The Conservator, Frederick Kugan, states that he “takes comfort” from this alleged commitment by HSPL along with an agreement to place an addendum to the NCA. This is clearly the self same proposed addendum referred to by the Attorney General.
Furthermore, in an affidavit of 27th January opposing the attempt by Hoch Standard to prevent the agreement being laid before the open court Kugan repeated the claim that the “NCA is un-finalised, not in force and not legally binding upon the Respondents” not least he claims because “amongst other matters, the proposed forest map delineating the ‘Designated Area’ is not yet part of the NCA – without its incorporation the NCA is incomplete”.
Yet none of these provisions feature in the official NCA agreement that was signed with HSPL on Octorber 28th. It seems evident AG is now attempting to back the Conservator’s claim of verbal conditions having been agreed in an apparent attempt to pressure HSPL and its key political supporter Jeffrey Kitingan to back down.
Yet, there is no evidence brought of these supposed verbal pledges and Kitingan, who is regarded as the ‘kingmaker’ of the present Sabah Government having brought crucial seats to the present coalition may consider himself sufficiently powerful to pushback his colleagues over what he has advertised as an excellent deal for the state. In which case, the unconvincing record of the MACC when it comes to pursuing investigations against political allies of the federal government may likewise play in his favour.

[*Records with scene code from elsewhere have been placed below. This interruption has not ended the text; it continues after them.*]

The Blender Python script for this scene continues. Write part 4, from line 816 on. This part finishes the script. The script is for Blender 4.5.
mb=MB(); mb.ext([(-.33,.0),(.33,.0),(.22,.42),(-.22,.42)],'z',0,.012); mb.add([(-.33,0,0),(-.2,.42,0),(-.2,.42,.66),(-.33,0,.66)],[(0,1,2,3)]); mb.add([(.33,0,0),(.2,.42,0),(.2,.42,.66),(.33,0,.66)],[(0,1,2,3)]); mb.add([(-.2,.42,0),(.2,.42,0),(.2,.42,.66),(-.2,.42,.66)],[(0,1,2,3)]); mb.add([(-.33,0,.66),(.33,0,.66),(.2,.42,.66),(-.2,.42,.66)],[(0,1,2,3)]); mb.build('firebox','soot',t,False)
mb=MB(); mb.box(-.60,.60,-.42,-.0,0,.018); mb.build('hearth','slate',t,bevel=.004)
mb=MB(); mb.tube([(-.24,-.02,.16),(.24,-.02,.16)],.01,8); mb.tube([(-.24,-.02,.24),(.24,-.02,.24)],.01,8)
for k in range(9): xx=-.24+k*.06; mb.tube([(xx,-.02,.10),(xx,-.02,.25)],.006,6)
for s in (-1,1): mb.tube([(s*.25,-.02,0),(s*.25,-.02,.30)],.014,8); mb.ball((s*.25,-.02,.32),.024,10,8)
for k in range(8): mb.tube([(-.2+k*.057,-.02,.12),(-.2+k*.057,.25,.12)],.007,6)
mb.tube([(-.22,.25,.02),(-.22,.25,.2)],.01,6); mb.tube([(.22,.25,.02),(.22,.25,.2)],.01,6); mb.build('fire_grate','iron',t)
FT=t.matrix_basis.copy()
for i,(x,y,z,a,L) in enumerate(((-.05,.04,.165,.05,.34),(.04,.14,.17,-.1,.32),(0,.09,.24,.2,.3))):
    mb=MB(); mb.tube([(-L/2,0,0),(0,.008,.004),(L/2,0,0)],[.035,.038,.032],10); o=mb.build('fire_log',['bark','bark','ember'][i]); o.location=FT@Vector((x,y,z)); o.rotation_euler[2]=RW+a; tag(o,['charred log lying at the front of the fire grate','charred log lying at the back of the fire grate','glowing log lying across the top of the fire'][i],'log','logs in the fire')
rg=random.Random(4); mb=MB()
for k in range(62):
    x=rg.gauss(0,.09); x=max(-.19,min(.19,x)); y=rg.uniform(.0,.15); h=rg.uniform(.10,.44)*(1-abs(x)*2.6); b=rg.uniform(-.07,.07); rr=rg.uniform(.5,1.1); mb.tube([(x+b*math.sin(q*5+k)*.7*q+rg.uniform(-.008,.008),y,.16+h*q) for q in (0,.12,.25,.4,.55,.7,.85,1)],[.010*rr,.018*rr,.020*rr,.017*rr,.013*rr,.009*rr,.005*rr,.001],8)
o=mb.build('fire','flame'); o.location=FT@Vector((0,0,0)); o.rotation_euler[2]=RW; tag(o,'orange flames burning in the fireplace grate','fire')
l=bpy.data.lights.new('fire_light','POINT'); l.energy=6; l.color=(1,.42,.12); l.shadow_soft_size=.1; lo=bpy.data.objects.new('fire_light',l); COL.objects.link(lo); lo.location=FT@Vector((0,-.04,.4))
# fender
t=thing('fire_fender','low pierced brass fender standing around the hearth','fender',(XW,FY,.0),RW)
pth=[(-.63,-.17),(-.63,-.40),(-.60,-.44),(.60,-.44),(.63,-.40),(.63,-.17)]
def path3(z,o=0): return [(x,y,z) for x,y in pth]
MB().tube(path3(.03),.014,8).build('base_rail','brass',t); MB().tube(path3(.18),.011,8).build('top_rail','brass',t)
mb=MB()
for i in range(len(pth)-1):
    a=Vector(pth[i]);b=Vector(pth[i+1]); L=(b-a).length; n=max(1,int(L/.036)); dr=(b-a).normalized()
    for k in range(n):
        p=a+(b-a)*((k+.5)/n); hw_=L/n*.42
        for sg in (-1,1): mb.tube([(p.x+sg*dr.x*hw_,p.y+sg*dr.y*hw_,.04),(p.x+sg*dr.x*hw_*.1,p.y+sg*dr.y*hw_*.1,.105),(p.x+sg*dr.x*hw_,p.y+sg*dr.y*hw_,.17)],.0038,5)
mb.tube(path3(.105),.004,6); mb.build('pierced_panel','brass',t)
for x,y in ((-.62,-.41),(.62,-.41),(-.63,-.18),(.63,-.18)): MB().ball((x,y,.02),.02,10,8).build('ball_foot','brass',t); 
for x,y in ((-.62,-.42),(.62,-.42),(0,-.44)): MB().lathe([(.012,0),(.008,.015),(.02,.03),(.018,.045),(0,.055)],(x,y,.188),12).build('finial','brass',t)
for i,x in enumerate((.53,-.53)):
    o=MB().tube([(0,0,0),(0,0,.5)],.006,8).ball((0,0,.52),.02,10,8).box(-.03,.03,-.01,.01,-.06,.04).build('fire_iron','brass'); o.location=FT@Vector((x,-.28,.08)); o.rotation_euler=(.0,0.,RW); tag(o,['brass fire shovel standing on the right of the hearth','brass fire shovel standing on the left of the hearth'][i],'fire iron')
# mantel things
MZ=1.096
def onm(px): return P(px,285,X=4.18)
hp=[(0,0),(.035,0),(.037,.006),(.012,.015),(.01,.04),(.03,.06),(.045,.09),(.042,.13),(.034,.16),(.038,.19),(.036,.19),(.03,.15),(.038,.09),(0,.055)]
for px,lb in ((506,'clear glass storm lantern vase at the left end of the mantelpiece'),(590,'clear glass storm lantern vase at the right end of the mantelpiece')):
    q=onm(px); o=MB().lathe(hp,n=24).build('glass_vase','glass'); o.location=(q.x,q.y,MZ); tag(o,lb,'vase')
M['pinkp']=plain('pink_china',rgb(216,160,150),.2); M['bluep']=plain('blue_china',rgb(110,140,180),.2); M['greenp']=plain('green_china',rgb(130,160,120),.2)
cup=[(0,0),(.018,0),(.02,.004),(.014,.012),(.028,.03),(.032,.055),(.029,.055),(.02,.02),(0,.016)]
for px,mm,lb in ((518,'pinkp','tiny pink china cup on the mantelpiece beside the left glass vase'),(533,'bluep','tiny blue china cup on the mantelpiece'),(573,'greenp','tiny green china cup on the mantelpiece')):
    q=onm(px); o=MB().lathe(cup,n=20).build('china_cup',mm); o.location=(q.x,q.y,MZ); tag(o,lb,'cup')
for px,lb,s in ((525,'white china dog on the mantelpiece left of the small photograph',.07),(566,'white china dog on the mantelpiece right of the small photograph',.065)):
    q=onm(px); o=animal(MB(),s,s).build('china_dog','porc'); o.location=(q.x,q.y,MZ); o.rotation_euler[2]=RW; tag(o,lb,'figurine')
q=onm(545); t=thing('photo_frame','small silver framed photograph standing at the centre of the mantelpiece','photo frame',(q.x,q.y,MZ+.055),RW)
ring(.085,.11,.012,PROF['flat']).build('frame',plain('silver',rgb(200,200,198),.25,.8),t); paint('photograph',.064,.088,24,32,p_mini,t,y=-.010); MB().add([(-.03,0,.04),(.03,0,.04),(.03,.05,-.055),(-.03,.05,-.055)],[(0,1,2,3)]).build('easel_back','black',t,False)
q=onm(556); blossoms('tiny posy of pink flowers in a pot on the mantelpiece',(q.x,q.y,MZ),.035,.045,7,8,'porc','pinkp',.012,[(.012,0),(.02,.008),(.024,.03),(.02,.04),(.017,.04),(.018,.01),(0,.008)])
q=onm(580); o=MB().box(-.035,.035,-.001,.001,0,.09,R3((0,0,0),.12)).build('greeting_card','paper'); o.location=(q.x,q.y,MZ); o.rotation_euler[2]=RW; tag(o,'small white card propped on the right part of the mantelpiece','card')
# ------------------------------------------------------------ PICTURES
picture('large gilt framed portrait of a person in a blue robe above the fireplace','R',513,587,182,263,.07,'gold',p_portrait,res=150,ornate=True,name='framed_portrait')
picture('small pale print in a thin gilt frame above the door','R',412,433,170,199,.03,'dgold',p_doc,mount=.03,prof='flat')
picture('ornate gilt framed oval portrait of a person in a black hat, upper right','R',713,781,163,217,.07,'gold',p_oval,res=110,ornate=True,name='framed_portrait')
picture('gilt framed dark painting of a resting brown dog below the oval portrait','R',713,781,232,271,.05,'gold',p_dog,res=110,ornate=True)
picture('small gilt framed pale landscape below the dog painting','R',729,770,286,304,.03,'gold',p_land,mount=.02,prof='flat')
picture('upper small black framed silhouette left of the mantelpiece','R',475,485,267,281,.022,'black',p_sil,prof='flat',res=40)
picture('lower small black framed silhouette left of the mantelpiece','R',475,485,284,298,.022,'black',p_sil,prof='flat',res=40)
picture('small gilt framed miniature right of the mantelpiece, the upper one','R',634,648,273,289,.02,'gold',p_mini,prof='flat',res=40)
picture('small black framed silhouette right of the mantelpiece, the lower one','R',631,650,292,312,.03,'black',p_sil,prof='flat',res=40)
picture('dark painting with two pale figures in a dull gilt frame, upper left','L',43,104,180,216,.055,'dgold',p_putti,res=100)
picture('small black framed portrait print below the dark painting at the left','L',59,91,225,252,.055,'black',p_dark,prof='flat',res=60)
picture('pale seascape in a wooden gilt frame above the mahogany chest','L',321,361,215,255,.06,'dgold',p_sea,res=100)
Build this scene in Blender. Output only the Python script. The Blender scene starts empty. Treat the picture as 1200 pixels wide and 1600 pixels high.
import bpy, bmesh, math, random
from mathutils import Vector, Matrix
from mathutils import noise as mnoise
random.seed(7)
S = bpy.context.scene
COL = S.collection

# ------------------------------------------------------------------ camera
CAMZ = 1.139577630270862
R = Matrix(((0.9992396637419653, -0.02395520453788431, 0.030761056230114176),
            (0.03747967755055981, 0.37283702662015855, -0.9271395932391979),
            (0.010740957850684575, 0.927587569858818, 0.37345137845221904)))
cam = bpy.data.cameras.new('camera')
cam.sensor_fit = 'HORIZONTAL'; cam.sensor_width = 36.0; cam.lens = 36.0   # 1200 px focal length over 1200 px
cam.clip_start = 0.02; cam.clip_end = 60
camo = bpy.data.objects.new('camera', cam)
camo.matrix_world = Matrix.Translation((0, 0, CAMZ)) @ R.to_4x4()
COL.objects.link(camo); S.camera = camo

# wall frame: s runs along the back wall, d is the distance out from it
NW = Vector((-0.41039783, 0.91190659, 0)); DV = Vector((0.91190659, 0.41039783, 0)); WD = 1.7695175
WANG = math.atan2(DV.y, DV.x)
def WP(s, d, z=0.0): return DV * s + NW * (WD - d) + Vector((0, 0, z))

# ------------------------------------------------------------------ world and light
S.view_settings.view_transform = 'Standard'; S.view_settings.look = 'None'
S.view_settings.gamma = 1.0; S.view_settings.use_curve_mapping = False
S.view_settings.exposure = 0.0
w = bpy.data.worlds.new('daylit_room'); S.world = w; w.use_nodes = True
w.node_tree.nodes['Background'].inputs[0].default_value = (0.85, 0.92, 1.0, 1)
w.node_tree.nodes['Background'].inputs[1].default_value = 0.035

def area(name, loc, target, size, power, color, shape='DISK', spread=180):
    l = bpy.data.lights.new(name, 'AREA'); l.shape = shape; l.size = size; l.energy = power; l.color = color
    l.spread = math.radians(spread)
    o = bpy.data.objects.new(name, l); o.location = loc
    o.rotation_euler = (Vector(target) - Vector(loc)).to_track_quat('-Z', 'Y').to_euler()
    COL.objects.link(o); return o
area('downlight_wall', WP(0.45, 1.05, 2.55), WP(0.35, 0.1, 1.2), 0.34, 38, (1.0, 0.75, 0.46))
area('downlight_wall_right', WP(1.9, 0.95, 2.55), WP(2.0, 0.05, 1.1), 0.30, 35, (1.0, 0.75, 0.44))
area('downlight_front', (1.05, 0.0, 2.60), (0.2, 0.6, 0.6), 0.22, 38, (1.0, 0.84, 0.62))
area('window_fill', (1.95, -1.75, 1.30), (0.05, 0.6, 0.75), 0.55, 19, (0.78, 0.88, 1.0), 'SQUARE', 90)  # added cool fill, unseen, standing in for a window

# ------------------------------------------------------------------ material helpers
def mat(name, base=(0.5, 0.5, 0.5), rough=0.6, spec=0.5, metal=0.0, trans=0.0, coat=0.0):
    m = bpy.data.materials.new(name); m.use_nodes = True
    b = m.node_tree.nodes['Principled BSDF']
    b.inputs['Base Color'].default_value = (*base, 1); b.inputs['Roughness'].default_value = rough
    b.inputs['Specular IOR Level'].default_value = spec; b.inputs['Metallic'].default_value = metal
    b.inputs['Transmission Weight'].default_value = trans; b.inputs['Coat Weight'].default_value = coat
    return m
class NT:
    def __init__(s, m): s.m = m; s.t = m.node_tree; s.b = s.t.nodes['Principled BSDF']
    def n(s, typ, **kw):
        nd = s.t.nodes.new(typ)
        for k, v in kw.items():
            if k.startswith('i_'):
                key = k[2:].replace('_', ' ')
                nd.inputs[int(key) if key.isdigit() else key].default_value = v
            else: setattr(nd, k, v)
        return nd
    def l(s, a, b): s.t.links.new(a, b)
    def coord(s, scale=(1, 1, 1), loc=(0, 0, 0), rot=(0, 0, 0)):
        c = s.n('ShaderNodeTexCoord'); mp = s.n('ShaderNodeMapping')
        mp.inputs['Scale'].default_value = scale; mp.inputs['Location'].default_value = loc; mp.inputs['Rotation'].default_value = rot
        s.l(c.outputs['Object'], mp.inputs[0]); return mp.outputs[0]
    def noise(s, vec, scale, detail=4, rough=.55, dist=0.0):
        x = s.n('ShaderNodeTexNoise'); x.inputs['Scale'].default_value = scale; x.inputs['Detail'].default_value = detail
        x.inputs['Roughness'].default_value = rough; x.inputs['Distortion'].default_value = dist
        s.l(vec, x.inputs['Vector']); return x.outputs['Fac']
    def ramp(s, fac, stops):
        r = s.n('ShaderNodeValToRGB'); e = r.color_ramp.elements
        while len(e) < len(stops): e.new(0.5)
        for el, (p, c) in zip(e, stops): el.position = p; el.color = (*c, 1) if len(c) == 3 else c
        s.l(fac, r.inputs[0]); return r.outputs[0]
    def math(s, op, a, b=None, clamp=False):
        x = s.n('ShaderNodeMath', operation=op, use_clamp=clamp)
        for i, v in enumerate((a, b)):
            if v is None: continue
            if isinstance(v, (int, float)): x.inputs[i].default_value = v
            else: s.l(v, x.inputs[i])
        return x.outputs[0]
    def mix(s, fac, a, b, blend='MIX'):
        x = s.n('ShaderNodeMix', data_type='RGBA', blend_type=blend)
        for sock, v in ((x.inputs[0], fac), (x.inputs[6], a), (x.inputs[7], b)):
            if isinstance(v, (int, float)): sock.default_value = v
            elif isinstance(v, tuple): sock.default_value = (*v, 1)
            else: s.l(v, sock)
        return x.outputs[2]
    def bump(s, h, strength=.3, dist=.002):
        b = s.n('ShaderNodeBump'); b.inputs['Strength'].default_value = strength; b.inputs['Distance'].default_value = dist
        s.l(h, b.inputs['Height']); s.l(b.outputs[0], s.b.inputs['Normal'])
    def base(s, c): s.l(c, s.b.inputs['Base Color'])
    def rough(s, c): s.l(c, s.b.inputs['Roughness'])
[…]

However, now that the matter has finally been exposed, Sabah’s powerful deputy must also consider the pressures of public opinion and international condemnation plus the outrage should HSPL seek to claim its percentages of the profits or (more likely) the extravagant penalties provided for in its favour following any termination of this outrageous contract.
Unless and until the owner of Lionsgate is revealed Sabah ought not pay a penny in profits or compensation to HSPL.